Regardless of age, most generations are feeling less optimistic. Combined data from all survey respondents show that 43.9 percent were confident or very confident about the economy in June, compared to 50.5 percent six months earlier.

"If you don't know with certainty what gas is going to be, it's a lot safer to keep money in your pocket than go to Lowe's or take a vacation," said Thornhill, who along with his business partner John Martin, released a new book, "Boomer Consumer, Ten New Rules for Marketing to America's Largest, Wealthiest and Most Influential Consumer."

Boomers' economic doubts are not characteristic of the generation, however, which came of age during the prosperity and consumption of the '50s and '60s.

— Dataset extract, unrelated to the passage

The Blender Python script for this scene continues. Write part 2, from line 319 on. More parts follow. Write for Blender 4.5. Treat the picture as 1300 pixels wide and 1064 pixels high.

"They tend to view the world through rose-colored glasses," Thornhill said. "Part of that is they didn't grow up during the Depression or national sacrifices of World War II."

While boomers are in their prime earning years, they still face significant financial commitments, including putting kids through college, paying for their own parent's long-term care, and funding retirement savings.

Marketing to Boomers
Retailers could be in for a rough ride during the second half of the year. However, emphasizing consumers over 50 may ease the potential pain, Thornhill said.

"Apple hasn't marketed the IPod to anyone over the age of 24, but you know boomers are buying the thing," Thornhill said. "I wonder how many they would have sold if they had actually marketed to boomers?"

In general, the automotive industry, has also overlooked the over-50 crowd, Thornhill said. Although a few carmakers are now taking steps now to reach older adults. For example, Honda is making design modifications to the Element, marketed initially to 20-something males, to make it more "ageless" in its appeal, Thornhill said.

"It baffles us that car companies have ignored anybody over 50... We think that will change," Thornhill said.